This blog is a reflection on implementing strategies and tools I learned as a student in the inaugural course offered by the Futures Initiative in Spring 2015 at The Graduate Center/CUNY. Though my students gave me permission to write about their experiences, I have intentionally obscured any identifying details.
In the second week of the semester, my students were assigned to give introductory speeches to the class. As this is a public speaking course, I wanted to demystify the experience of public speaking and naturalize students’ anxiety, so we dove right in. I was unprepared for what happened next.
Simply put, the students amazed me with their bravery, honesty, risk-taking, and emotional openness. One student spoke openly about their struggle with addiction and overcoming this to return to school. Another opened up about rebounding from a sexual assault in their past. Yet another told us about the emotional cost of immigrating to the US and being separated from parents for many years. Others shared stories of being bullied and having to fight their whole life. Some students also shared their joys with the class from making music to speaking French to discovering new passions like fitness or performing slam poetry. Remember, all of this happened in just the second week of the semester.
How did students get to feel safe enough to allow themselves to be so vulnerable so soon?
The biggest single reason comes from implementing student-centered pedagogy that encourages students to take ownership of and responsibility for their learning. I explained to the classroom on day one that I am not there to be the sole content delivery system but rather that I see my role more as facilitator of their learning.
In the first week of class, I gave students a few choices about this speech assignment: they could interview and introduce each other, they could introduce themselves according to their cultural/familial or academic background, or they could begin with a prized object or a newspaper headline from the year of their birth. The majority voted the second option, speeches of self-introduction. This speech was intended to be a “get your feet wet” experience. It was low-stakes in terms of assessment. Each student received full credit simply for getting up and delivering their speech. They were asked to use a notecard and to provide an outline, the purpose of which was for me to assess the level of their familiarity with basic academic preparation skills.
The first assignment that we did was based upon the Think-Pair-Share exercise. Students were asked to consider the best and worst classes they’ve ever had and to write down what both the teachers and students did in each of these classes. You can view the results here and here. While this was a fun way to get to know each other and to discuss what makes a good classroom, the point of the exercise was to be the starting point for our Class Constitution (I was inspired to make this with the class by Kalle Westerling and Cathy Davidson). Like Kalle’s class, we created this using Google Docs and we looked to theirs as a model.
The Class Constitution helped foster an instant community. We spent time in class together discussing it and then students were assigned to contribute to it on their own. At the top of the document is our motto: “Consider Everything an Experiment” (from John Cage’s “Ten Rules for Students and Teachers”).

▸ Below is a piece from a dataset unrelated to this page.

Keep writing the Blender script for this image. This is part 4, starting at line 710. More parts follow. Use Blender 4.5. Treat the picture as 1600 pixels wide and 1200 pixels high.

The students asked that I “be mindful that each student is different in how long they take to adapt, especially those with a Zero level comfort of speaking in front of others” and “grade according to each student’s own personal level of improvement and not according to the rest of the class.” In turn, they promised me that they will strive to “apply what we’ve learned in this course into our lives to help us become overall better people.” They promised each other to “grow together as a class in terms of listening, teaching, speaking, and presenting. Leave no one behind” and to “honor and respect each other’s ideas.”
Students were also tasked with providing peer review for each other’s speeches, which also fosters a supportive classroom and helps students remain engaged listeners. Though this is an experiential course about the practice of public speaking wherein every student is required to speak, it is still important to me to build in structures of equality beyond those assignments. Peer review is one way for shy students to contribute. Another way is to insert time for reflection in class (metacognition!). Ask each student to write two reflections from the assignment/reading/etc. and then each student reads one aloud in a lightning round where we go around the room and everyone contributes. I have also recently experimented with using strategies from James M. Lang’s series of columns in the Chronicle of Higher Education on small changes in teaching. Lang gives several activities that will encourage metacognition in your class. FI Fellow Danica Savonick recently wrote a great blog about classroom conversations, which you can find here.
One of the biggest takeaways from this classroom experience is that students will take more ownership of the course if they are involved in planning its structure to some extent. Their concerns deserve seen and heard because, after all, it is their education. This means building in structures of equality and agency into your pedagogy. This means giving up the need to be the sole expert or authority in the room and letting students activate what they already know, which is more than they think. This means implementing student centered pedagogy.
What I expected were basic speeches delivered by nervous students taking this class because it’s a requirement at their college. What I got was a gift. In return, I aim to keep creating a space in which we can experiment, grow, and honor the commitments we made to each other in our Class Constitution.